Ce nouveau système historique, si attachant et si fécond, déjà développé dans la peinture brillante du règne de Louis XIV, eut encore plus d’étendue dans ce vaste tableau des mœurs et de l’esprit des nations[1] ; entreprise unique en ce genre, et dont on chercherait en vain le modèle dans l’antiquité. Tacite a dessiné de ses crayons énergiques les mœurs d’un peuple agreste et guerrier, mais peut-être moins avec le désir de montrer ce qu’étaient les Germains qu’avec l’affectation satirique d’opposer la simplicité sauvage à la corruption civilisée, et de faire de la Germanie le contraste et la leçon de Rome.

Mais cette haute et sublime idée d’interroger tous les siècles et de demander à chacun d’eux ce qu’il a fait pour le genre humain ; de suivre, dans ce chaos de révolutions et de crimes, les pas lents et pénibles de la raison et des arts, qui l’avait conçue avant Voltaire ? Si nous avions recueilli de quelque ancien de simples fragments d’un semblable ouvrage, avec quel respect religieux, avec quelle admiration superstitieuse on consacrerait ces restes informes et mutilés ! quelle opinion ils nous donneraient de l’élévation et de l’immensité de l’édifice ! combien de fois nous nous écrierions dans nos regrets : Quel devait être le génie qui l’a conçu et achevé ! que de reproches adressés au temps et à la barbarie, qui ne nous en auraient laissé que les ruines ! Eh quoi ! faudra-t-il donc toujours que l’imagination adulatrice ajoute à la majesté d’un débris antique, et que l’œil des contemporains ne s’arrête qu’avec indifférence, et même avec insulte, sur les chefs-d’œuvre de nos jours ? Y a-t-il cette contrariété nécessaire entre le regard de l’esprit et l’organe de la vue ? et, comme pour celui-ci tout s’accroît en se rapprochant, et tout diminue par la distance, faut-il que pour l’autre les monuments du génie s’agrandissent en s’enfonçant dans la nuit des siècles, et soient à peine aperçus quand ils s’élèvent auprès de nous ?

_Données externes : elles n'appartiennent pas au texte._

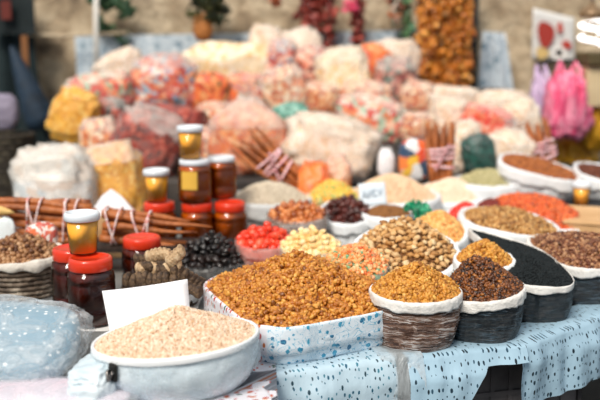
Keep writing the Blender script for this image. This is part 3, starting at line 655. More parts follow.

Dans le même temps où Voltaire écrivait l’histoire et la tragédie en philosophe, il embrassait cette autre partie de la philosophie qui comprend les sciences exactes, et mêlait ainsi l’étude de la nature à celle de l’homme. Ce n’est pas que je veuille compter parmi les efforts de son talent ces spéculations mathématiques, fruits du temps et du travail, ni que je veuille tourner cette louange en reproche contre ceux qui se sont contentés de n’être que de grands écrivains. Corneille, Racine, Despréaux, n’en sont

  1. Essai sur les Mœurs et l’Esprit des nations, tome XI à XIII de la présente édition.